[SciPy-dev] Package organization

Fernando Perez Fernando.Perez at colorado.edu
Thu Oct 13 13:59:48 EDT 2005


Robert Kern wrote:

> I'm not entirely convinced that everything needs to live in the scipy
> namespace, though. I think I overstated the build-time benefits of being
> in scipy itself. I think we can make most of those benefits accessible
> to packages that aren't living in scipy.* . I haven't been keeping up
> with the AstroPy discussions, but I doubt they'd really want to do
> 
>   from scipy.kits.astropy import wcs
> 
> etc. "Flat is better than nested," and all that.

Yes, but there's a dark side to that motto, rarely mentioned: 'too flat leads 
to name clashes and silent shadowings'.  That's exactly what happens with 
python: the search space is a single, flat list searched in order (as 
specified in some internal build-time paths extended with $PYTHONPATH, 
resulting in sys.path).  This means that at any time, the appearance of a new 
package with the same name as another in a directory which is listed earlier 
in sys.path can shadow the older package with no warning.

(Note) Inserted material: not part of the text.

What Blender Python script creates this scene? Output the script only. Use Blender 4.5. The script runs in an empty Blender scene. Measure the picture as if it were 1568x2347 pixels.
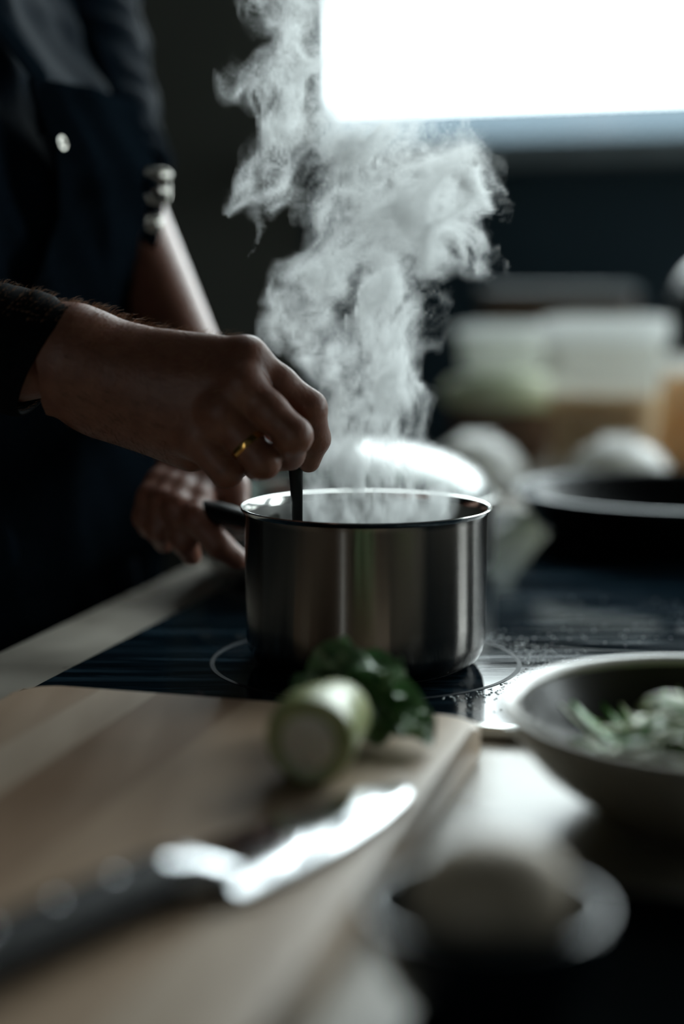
import bpy, bmesh, math, random
import numpy as np
from mathutils import Vector, Matrix

# ------------------------------------------------------------------ camera, world, light, exposure
SC = bpy.context.scene
COL = SC.collection
PITCH = math.radians(8.0)
FPX = 3500.0
CAMZ = 1.132
cam_data = bpy.data.cameras.new('camera')
cam_data.sensor_fit = 'VERTICAL'
cam_data.sensor_height = 36.0
cam_data.lens = FPX / 2347.0 * 36.0
cam_data.clip_start = 0.01
cam_data.dof.use_dof = True
cam_data.dof.focus_distance = 0.905
cam_data.dof.aperture_fstop = 1.75
cam = bpy.data.objects.new('camera', cam_data)
COL.objects.link(cam)
cam.location = (0, 0, CAMZ)
cam.rotation_euler = (math.pi / 2 - PITCH, 0, 0)
SC.camera = cam

world = bpy.data.worlds.new('overcast_sky')
SC.world = world
world.use_nodes = True
bg = world.node_tree.nodes['Background']
bg.inputs['Color'].default_value = (0.90, 0.985, 1.0, 1)
bg.inputs['Strength'].default_value = 12.0

SC.view_settings.view_transform = 'Standard'
SC.view_settings.look = 'None'
SC.view_settings.exposure = 0.0
SC.view_settings.gamma = 1.0
SC.view_settings.use_curve_mapping = False
SC.cycles.use_denoising = True
SC.cycles.max_bounces = 8
SC.cycles.diffuse_bounces = 3
SC.cycles.glossy_bounces = 5
SC.cycles.transmission_bounces = 6
SC.cycles.transparent_max_bounces = 12
SC.cycles.volume_bounces = 2
SC.cycles.volume_step_rate = 2.5
SC.cycles.use_adaptive_sampling = True
SC.cycles.adaptive_threshold = 0.05
SC.cycles.sample_clamp_indirect = 6.0
SC.cycles.caustics_reflective = False
SC.cycles.caustics_refractive = False

# the kitchen is turned by 15.8 degrees against the camera: a runs along the window wall, b runs in depth
YAW = math.radians(15.8)
CY, SY = math.cos(YAW), math.sin(YAW)
RK = -YAW

def K(a, b, z):
    return Vector((a * CY + b * SY, -a * SY + b * CY, z))

def ray(px, py):
    x = (px - 784.0) / FPX
    y = -(py - 1173.0) / FPX
    return (x, math.cos(PITCH) + y * math.sin(PITCH), -math.sin(PITCH) + y * math.cos(PITCH))

def at(px, py, Y):
    d = ray(px, py)
    t = Y / d[1]
    return Vector((d[0] * t, Y, CAMZ + d[2] * t))

def on(px, py, z):
    d = ray(px, py)
    t = (z - CAMZ) / d[2]
    return Vector((d[0] * t, d[1] * t, z))

ROOM = dict(a0=-2.3, a1=2.2, b0=-2.1, b1=2.92, h=3.30)
WIN = dict(a0=-0.90, a1=1.75, z0=1.405, z1=3.15)      # the big window in the back wall
WIN2 = dict(a0=-0.62, a1=-0.48, z0=0.55, z1=1.75)    # narrow glazed door opening behind the camera
FILL_WIN = dict(b0=1.85, b1=2.70, z0=0.95, z1=2.30)      # unseen window in the right wall, sized to brighten the far containers

def portal(loc, rot, sx, sz):
    ld = bpy.data.lights.new('window_portal', 'AREA')
    ld.shape = 'RECTANGLE'
    ld.size = sx
    ld.size_y = sz
    ld.cycles.is_portal = True
    o = bpy.data.objects.new('window_portal', ld)
    COL.objects.link(o)
    o.location = loc
    o.rotation_euler = rot
    return o

portal(K((WIN['a0'] + WIN['a1']) / 2, ROOM['b1'] + 0.16, (WIN['z0'] + WIN['z1']) / 2), (math.radians(-90), 0, RK), WIN['a1'] - WIN['a0'], WIN['z1'] - WIN['z0'])
portal(K((WIN2['a0'] + WIN2['a1']) / 2, ROOM['b0'] - 0.16, (WIN2['z0'] + WIN2['z1']) / 2), (math.radians(90), 0, RK), WIN2['a1'] - WIN2['a0'], WIN2['z1'] - WIN2['z0'])
portal(K(ROOM['a1'] + 0.16, (FILL_WIN['b0'] + FILL_WIN['b1']) / 2, (FILL_WIN['z0'] + FILL_WIN['z1']) / 2), (math.radians(90), 0, RK + math.radians(90)), FILL_WIN['b1'] - FILL_WIN['b0'], FILL_WIN['z1'] - FILL_WIN['z0'])

# ------------------------------------------------------------------ materials
def lin(c):
    out = []
    for v in c:
        v = v / 255.0
        out.append(v / 12.92 if v <= 0.04045 else ((v + 0.055) / 1.055) ** 2.4)
    return (out[0], out[1], out[2], 1)

def mat(name, c1, c2=None, rough=0.5, metal=0.0, scale=20.0, detail=4.0, stretch=(1, 1, 1), bump=0.0, bscale=None,
        rvar=0.0, spec=0.5, coat=0.0, aniso=0.0, sss=0.0, ramp=(0.35, 0.65), trans=0.0, sheen=0.0, ior=None):
    m = bpy.data.materials.new(name)
    m.use_nodes = True
    nt = m.node_tree
    b = nt.nodes['Principled BSDF']
    tc = nt.nodes.new('ShaderNodeTexCoord')
    mp = nt.nodes.new('ShaderNodeMapping')
    mp.inputs['Scale'].default_value = stretch
    nt.links.new(tc.outputs['Object'], mp.inputs['Vector'])
    n = nt.nodes.new('ShaderNodeTexNoise')
    n.inputs['Scale'].default_value = scale
    n.inputs['Detail'].default_value = detail
    nt.links.new(mp.outputs['Vector'], n.inputs['Vector'])
    cr = nt.nodes.new('ShaderNodeValToRGB')
    cr.color_ramp.elements[0].position = ramp[0]
    cr.color_ramp.elements[1].position = ramp[1]
    cr.color_ramp.elements[0].color = lin(c1)
    cr.color_ramp.elements[1].color = lin(c2 or [min(255, v * 1.12 + 2) for v in c1])
    nt.links.new(n.outputs['Fac'], cr.inputs['Fac'])
    nt.links.new(cr.outputs['Color'], b.inputs['Base Color'])
    b.inputs['Metallic'].default_value = metal
    b.inputs['Roughness'].default_value = rough
    b.inputs['Specular IOR Level'].default_value = spec
    b.inputs['Coat Weight'].default_value = coat
    b.inputs['Coat Roughness'].default_value = 0.08
    b.inputs['Anisotropic'].default_value = aniso
    b.inputs['Subsurface Weight'].default_value = sss
    b.inputs['Subsurface Radius'].default_value = (0.012, 0.004, 0.002)
    b.inputs['Subsurface Scale'].default_value = 0.5
    b.inputs['Transmission Weight'].default_value = trans
    b.inputs['Sheen Weight'].default_value = sheen
    if ior:
        b.inputs['IOR'].default_value = ior
    if rvar:
        mr = nt.nodes.new('ShaderNodeMapRange')
        mr.inputs['From Min'].default_value = 0.3
        mr.inputs['From Max'].default_value = 0.7
        mr.inputs['To Min'].default_value = max(0.02, rough - rvar)
        mr.inputs['To Max'].default_value = min(1, rough + rvar)
        nt.links.new(n.outputs['Fac'], mr.inputs['Value'])
        nt.links.new(mr.outputs['Result'], b.inputs['Roughness'])
    if bump:
        n2 = nt.nodes.new('ShaderNodeTexNoise')
        n2.inputs['Scale'].default_value = bscale or scale * 4
        n2.inputs['Detail'].default_value = 5
        nt.links.new(mp.outputs['Vector'], n2.inputs['Vector'])
        bp = nt.nodes.new('ShaderNodeBump')
        bp.inputs['Strength'].default_value = bump
        bp.inputs['Distance'].default_value = 0.002
        nt.links.new(n2.outputs['Fac'], bp.inputs['Height'])
        nt.links.new(bp.outputs['Normal'], b.inputs['Normal'])
    return m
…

I think that scipy is a large enough collection of tools that it's worth 
creating at least one level of namespace protection for us against the above.

Indeed, it is shorter to type

from astropy import wcs

and perhaps the astropy community (and others) would find the scipy.kits 
prefix annoying, I don't know.  But I do see merit to having a namespace 
umbrella that may justify that price to be paid:

- scipy.kits? or help(scipy.kits) will show you all the toolkits you have 
installed.  I think this can help new users a lot, and even experienced ones, 
as scipy grows.  Think of how much people love the integrated help indices in 
Mathematica or matlab...

- automatic documentation facilities can collect and generate html/pdf docs of 
the scipy core/full AND the existing toolkits, including code examples.

- with the addition of a single environment variable (say SCIPY_KIT_PATH), we 
can even allow users to manage local collections of toolkits outside of the 
sysadmin-controlled filesystem (critical for non-root usage).  Obviously 
PYTHONPATH already provides this for import, but explicitly designating a 
toolkit search path will tell scipy where to look at runtime for toolkits, for 
the purposes of documentation/help/indexing (much like MayaVi allows for 
user-level local extensions for data sources, filters and modules).


If the overall idea seems to anyone to have merit but the issue is with too 
much nesting, would a simple renaming help?

from scikit.astro import wcs

for example.  It does bring the nesting cost down to a single lookup level 
(one dot instead of two, which means one less dictionary lookup) and 7 
characters total.

> I *think* a package can get all the benefits of "being in scipy" simply
> by depending on parts of scipy and using the tools appropriately. But to
> really figure this out, we need to come down to cases. Let's get our
> house in order first, and then we can talk about how we deal with guests.

I just want to make sure that we at least build a guest room in the house, 
instead of asking the guests to sleep in the garage :)  We can paint it later, 
but we should at least plan for its existence now.


Anyway, if people don't like the idea I'll just drop the discussion so that 
those coding can get back to their job, and I can get back to the 
long-abandoned ipython.  I'll live with the occasional PYTHONPATH-induced name 
clash, but I do think it would be worth taking this opportunity now to 
future-proof scipy a little in this regard.